À droite et au centre aussi, on drague les islamistes
Et oui, la droite aussi n’est pas exempte de tout reproche. Certaines affaires locales empoisonnent les directions nationales des grands partis. Dernier exemple en date : le maire Les Républicains (LR) de Valence, Nicolas Daragon, accusé d’avoir autorisé un projet de construction pour un collège musulman, par pur clientélisme. L’affaire était sortie dans l’hebdomadaire Charlie Hebdo. Au conseil municipal de Valence, les élus d’opposition socialistes et écologistes crient au scandale. Florent Méjan (PS) déplore alors que « la majorité fait un cadeau à l’école avec ce terrain, c’est très communautariste ». Comble de l’ironie donc, la gauche s’offusque. Face à la pression médiatique locale, le maire et la préfète ont finalement fait machine arrière et ont suspendu le dossier, avant de se faire attaquer en justice par l’association musulmane Valeurs et Réussites, conceptrice du projet.
À droite, le clientélisme islamiste fait en effet partie des cartes à jouer. Le spécialiste du genre restera pour longtemps Serge Dassault (LR), maire de Corbeil-Essonnes de 1995 à 2009 et sénateur de l’Essonne de 2004 à 2017. Dassault sera finalement condamné en 2022 – en même temps que plusieurs membres de son entourage – pour « achats de vote », « complicité de financement illicite de campagne électorale » et « financement de campagne électorale en dépassement du plafond autorisé ». En 2020, la mairie de Corbeil a finalement changé de bord. Le maire actuel, Bruno Piriou (divers gauche) ne cache pas son dégoût : « Quand le but n’est pas de développer un territoire mais de faire du clientélisme, de ne répondre qu’à des intérêts particuliers (on a parlé de système mafieux quand même !), on a une ville abîmée jusque dans son fonctionnement administratif. » Et Corbeil n’est pas la seule municipalité de droite concernée.
Dans le département de l’Essonne toujours, un autre élu empile les mandats sans que personne ne lui demande des comptes sur sa tendance à fermer les yeux sur l’islamisme rampant : Vincent Delahaye (UDI), maire de Massy de 1995 à 2017 et sénateur depuis 2011. Dans l’incapacité de cumuler les mandats, le sénateur a laissé la mairie de Massy à son protégé Nicolas Samsoen, mais garde un œil sur les affaires qu’il connaît mieux que quiconque. Car Massy est son bastion. Alors maire, Delahaye avait transformé sa ville en îlot communautaire, basant ainsi sa stratégie électorale. Une triste réussite, mandat après mandat, à en croire l’une de ses opposantes au scrutin municipal, Hella Kribi-Romdhane fustigeant alors « le rejet de la politique gouvernementale et un système de clientélisme que monsieur le maire a mis en place à Massy ». Ce que certains appellent pudiquement les politiques d’accommodement.
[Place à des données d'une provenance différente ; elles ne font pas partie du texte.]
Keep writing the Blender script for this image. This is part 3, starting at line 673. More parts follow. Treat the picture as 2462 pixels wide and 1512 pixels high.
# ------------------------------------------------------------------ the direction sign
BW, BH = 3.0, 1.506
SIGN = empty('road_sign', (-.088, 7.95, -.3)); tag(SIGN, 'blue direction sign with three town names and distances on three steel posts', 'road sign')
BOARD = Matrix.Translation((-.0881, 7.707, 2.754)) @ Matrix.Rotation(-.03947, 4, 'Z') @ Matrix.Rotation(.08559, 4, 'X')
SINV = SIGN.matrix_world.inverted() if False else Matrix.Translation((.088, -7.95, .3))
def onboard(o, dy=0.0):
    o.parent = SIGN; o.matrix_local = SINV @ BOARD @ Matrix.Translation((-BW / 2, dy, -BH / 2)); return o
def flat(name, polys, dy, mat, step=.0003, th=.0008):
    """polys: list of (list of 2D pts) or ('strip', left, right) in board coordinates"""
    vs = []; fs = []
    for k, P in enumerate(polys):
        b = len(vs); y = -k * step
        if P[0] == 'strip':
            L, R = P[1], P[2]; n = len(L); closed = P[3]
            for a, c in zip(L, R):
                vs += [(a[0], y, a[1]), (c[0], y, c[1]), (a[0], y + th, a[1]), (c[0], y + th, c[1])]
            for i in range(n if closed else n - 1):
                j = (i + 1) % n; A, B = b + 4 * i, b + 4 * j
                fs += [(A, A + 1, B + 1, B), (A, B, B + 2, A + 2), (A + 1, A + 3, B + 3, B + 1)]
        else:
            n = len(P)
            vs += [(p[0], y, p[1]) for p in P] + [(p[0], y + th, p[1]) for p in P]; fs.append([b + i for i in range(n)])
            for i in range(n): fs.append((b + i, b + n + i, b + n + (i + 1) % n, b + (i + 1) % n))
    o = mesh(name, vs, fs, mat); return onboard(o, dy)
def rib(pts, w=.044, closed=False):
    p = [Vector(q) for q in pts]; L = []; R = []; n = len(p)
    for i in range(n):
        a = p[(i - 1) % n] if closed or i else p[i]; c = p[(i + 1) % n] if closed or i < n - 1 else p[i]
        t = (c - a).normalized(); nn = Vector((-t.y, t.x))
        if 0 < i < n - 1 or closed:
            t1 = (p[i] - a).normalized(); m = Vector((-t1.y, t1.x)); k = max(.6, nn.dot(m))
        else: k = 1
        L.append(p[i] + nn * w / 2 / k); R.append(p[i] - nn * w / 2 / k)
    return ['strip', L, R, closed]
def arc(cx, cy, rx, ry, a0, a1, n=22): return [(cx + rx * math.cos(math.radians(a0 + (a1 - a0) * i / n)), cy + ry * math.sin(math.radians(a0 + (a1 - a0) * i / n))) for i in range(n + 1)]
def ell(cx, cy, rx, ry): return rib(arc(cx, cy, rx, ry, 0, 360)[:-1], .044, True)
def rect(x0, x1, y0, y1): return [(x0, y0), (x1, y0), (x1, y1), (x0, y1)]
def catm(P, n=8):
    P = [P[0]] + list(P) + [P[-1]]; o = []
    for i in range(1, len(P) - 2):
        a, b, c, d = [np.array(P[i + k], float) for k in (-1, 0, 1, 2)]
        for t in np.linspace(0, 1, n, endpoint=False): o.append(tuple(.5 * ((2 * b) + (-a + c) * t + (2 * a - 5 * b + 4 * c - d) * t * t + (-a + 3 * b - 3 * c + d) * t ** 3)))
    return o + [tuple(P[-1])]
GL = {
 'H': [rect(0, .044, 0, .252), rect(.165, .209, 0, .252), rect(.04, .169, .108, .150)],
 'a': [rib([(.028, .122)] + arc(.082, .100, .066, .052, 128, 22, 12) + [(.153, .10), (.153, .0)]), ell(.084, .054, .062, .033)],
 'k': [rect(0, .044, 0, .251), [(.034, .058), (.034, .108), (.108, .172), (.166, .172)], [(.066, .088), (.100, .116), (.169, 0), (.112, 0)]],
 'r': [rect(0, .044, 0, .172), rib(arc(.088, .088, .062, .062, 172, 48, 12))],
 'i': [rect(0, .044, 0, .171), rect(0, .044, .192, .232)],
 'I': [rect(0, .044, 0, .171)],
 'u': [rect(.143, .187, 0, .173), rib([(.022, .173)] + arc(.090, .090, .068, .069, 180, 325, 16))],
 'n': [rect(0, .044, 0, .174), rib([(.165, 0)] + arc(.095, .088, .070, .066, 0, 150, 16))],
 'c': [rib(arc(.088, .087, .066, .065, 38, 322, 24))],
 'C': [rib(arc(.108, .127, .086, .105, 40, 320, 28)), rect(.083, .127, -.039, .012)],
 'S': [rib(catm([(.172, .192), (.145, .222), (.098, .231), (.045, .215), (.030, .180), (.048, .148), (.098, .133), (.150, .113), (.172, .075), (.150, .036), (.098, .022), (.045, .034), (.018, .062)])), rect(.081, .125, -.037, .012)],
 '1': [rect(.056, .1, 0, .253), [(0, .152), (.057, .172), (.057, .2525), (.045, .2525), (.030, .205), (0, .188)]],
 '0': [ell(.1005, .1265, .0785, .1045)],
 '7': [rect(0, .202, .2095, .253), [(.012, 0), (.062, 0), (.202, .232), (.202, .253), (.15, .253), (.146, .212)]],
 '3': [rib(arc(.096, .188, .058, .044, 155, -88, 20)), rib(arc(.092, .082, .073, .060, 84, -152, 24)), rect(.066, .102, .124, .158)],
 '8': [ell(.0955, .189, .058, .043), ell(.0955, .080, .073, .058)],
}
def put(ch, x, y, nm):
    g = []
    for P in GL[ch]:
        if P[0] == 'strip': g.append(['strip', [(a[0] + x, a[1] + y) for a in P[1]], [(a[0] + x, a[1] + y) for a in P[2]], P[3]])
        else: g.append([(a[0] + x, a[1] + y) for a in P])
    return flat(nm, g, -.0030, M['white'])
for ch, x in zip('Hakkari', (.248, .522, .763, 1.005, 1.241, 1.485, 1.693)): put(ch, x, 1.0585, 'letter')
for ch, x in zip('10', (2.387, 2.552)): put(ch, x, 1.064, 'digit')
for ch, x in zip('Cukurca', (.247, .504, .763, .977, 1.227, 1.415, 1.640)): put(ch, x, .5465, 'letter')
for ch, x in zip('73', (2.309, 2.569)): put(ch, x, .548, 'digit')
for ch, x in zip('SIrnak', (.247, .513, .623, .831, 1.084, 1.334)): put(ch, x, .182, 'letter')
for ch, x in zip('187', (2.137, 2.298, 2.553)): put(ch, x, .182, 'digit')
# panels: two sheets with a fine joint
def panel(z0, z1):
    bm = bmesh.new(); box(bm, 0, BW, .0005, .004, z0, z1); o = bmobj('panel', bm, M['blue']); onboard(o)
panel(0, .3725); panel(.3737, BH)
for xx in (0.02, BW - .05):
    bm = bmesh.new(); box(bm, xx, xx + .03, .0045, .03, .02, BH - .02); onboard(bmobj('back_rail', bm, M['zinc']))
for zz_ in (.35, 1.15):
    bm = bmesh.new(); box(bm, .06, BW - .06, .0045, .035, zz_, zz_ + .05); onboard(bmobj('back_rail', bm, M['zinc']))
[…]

La nouvelle cinquième colonne
Avec l’actualité sanglante du Proche-Orient et les divisions béantes au sein du paysage politique français, nul doute que les clivages communautaristes vont se renforcer. Les prochaines échéances majeures – européennes en 2024, municipales en 2026 et présidentielle en 2027 – se joueront probablement sur ces paramètres que certains maires manient avec dextérité. « Plusieurs décennies d’arrangements déraisonnables, de clientélisme politique, de lâcheté, de faiblesse, d’aveuglement, de prise en otage victimaire des musulmans de France, devant les offensives de l’islam politique, ont mis en danger le vivre ensemble, les principes fondamentaux de la République, et au-delà, de toute société sécularisée, déplore l’éditorialise Michel Taube. […] Le mal est déjà profond : université, école, médias, milieux culturels et sportifs, grandes entreprises, et même au sein de la justice, de la police ou de l’armée, l’islamisme radical est à la manœuvre. » Si le clientélisme électoraliste et communautaire reste en ligne de mire du législateur, comme le montre la commission d’enquête de la sénatrice Jacqueline Eustache-Brinio (LR) sur le clientélisme électoral, la République devrait montrer davantage les muscles pour combattre cette nouvelle cinquième colonne.